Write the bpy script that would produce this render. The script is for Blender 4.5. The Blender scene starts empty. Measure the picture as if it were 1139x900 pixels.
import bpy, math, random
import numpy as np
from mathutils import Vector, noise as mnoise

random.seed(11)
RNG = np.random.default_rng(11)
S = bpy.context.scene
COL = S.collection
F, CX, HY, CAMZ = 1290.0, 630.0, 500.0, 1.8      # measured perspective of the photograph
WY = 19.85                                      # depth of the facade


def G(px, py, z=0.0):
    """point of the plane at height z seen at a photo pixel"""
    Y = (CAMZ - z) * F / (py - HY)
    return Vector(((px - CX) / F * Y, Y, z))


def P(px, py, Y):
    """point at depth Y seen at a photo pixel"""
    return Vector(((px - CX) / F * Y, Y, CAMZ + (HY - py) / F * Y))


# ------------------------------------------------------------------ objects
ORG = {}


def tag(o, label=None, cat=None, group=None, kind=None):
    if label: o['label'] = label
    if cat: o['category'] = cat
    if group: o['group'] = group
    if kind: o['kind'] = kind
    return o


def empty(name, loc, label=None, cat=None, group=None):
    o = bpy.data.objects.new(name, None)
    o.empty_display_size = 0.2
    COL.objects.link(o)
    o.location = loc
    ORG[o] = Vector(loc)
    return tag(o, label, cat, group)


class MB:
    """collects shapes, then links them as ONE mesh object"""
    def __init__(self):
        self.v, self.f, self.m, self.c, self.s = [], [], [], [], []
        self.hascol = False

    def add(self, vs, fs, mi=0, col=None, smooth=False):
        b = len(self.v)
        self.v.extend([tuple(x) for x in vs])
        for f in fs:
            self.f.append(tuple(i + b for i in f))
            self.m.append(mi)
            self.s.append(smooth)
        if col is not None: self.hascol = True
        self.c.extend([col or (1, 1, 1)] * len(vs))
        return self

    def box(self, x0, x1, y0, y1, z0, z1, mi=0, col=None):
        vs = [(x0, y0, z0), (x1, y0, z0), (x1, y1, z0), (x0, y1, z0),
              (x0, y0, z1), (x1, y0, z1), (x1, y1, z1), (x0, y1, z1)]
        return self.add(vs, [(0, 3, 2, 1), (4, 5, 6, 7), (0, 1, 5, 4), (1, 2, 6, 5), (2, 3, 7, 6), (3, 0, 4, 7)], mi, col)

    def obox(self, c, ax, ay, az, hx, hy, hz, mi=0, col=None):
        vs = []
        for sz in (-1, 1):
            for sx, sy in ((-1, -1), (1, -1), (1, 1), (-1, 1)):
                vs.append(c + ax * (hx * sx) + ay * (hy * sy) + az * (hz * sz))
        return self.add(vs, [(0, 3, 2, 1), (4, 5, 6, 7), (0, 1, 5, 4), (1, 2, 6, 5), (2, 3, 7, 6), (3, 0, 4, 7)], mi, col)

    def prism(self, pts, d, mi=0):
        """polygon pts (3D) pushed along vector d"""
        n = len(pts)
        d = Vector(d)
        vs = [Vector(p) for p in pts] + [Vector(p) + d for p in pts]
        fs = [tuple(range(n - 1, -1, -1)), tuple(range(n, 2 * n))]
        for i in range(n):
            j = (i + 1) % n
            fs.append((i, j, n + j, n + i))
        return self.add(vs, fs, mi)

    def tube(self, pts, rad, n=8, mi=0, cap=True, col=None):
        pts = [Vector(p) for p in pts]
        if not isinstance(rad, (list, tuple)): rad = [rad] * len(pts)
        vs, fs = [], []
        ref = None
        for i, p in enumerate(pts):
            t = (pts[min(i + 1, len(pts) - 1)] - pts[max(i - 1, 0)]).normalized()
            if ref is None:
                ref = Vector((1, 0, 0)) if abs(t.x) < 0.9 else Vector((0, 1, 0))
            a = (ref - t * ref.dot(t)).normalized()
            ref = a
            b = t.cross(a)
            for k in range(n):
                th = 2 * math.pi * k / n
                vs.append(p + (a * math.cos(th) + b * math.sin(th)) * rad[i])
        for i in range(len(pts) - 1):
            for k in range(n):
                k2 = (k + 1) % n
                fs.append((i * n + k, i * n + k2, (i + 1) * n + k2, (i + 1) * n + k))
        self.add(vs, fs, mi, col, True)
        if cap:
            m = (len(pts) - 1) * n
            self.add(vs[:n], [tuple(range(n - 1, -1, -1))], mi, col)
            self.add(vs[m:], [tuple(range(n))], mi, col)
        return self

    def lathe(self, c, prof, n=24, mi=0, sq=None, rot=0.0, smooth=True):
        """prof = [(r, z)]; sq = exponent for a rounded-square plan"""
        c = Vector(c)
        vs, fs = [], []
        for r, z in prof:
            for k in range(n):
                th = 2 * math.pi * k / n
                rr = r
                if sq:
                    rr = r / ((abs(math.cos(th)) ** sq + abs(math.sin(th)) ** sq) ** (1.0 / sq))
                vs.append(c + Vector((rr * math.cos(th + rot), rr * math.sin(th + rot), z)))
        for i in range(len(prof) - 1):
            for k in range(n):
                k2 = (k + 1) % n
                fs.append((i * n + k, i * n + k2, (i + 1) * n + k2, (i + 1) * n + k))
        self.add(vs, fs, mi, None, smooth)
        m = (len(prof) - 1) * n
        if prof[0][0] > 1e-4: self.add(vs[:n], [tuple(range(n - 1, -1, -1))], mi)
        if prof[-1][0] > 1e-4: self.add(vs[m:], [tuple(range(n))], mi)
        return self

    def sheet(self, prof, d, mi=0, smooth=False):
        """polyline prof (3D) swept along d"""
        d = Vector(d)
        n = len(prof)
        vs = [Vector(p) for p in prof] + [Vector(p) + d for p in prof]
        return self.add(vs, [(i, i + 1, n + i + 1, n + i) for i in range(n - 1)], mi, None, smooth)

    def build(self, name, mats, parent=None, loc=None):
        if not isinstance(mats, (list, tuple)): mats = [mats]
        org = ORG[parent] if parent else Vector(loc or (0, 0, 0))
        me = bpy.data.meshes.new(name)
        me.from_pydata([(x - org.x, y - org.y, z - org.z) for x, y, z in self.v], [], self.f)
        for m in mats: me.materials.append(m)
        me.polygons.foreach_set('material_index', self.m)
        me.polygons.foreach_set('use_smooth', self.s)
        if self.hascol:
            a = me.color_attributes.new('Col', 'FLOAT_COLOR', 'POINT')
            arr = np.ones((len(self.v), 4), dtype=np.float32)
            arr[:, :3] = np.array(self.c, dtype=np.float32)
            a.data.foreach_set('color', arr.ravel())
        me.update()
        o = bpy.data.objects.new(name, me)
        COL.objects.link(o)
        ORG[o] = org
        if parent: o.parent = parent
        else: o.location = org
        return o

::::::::

Track down the lines that include the word "scene" and copy them.

Write the bpy script that would produce this render. The script is for Blender 4.5. The Blender scene starts empty. Measure the picture as if it were 1139x900 pixels.
S = bpy.context.scene